Leading and Caring for Children

Satisfying Conversations

Some kinds of conversations remain a satisfying memory for both participants.

Pushing Doesn’t Work

I hope you arrived here from the previous page having considered the differences between A and B conversations. Even though both adults asked questions, the questions were entirely different. Some were tutorial questions; some were queries. Tutorial questions are ones where the asker already knows the answer, which isn’t entirely bad. Also called maieutic questions — used in the Socratic Method — or discoverable tutorial questions, they are a skill to master in enabling others to think through and reconsider, which have value in deconstructing text or the analysis of experimental findings (see Best Practices in College Teaching) but not in satisfying conversations.

A good friend tells you of their misadventures with an outboard motor on a fishing trip. You ask, “How could you have done that differently? What indicators of trouble were there earlier?” These are questions I’m calling tutorials. Contrast this with the Conversation A and Conversation B examples. The adult in conversation B had no idea what the answers were to her questions. Her questions were authentic inquiries. I am calling these queries.

Both tutorials and queries have one thing in common: they are pushy. Whenever one asks a question the cultural implication is for the other person to answer. I ask you a question; you are supposed to answer. You have an obligation incurred. Like the phone ringing, you’re supposed to pick up or open the text message and reply.

If you’re a child, smaller and less facile with the language, facing an obligation like this, you may be uncomfortable. You may not know how to answer, or the thoughts are too complex to formulate, or you simply don’t want to be bothered. You can choose to remain silent, but the phone continues to ring. The adult is still looking at you.

A demand is still there. The adults I see in the grocery or at the playground seem to habitually bombard children with questions and don’t stop — even when they see it doesn’t work. Around here, questioning is pretty much the norm. Usually my students are quite taken aback on hearing themselves do so much of this in a recording.
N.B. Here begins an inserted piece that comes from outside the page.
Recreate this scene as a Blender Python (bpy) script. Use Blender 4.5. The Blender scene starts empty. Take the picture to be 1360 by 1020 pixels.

One aspect of conversations we can examine is the presence of demands, but there is lots more. Let’s go back a step and start at the beginning. Again, I invite you to actually do this and discuss this, because it is your brain and your transformation.

When conversations are the best

You have best friends, people you most enjoy talking to. If you had the chance right now to talk to anyone you know, who would it be? I invite you to think of one or two or three people you most enjoy talking to and write down their names. Who would you most enjoy talking with right now on the phone in a comfy chair with your feet up?

Then…

List the reasons why you enjoy these conversations so much. What is it that they do to you? What is it that you do to them?

 

  • they do
  • they do
  • they do
  • we do
  • we do
  • we do
  • I do
  • I do
  • I do

What kinds of things do you usually talk about?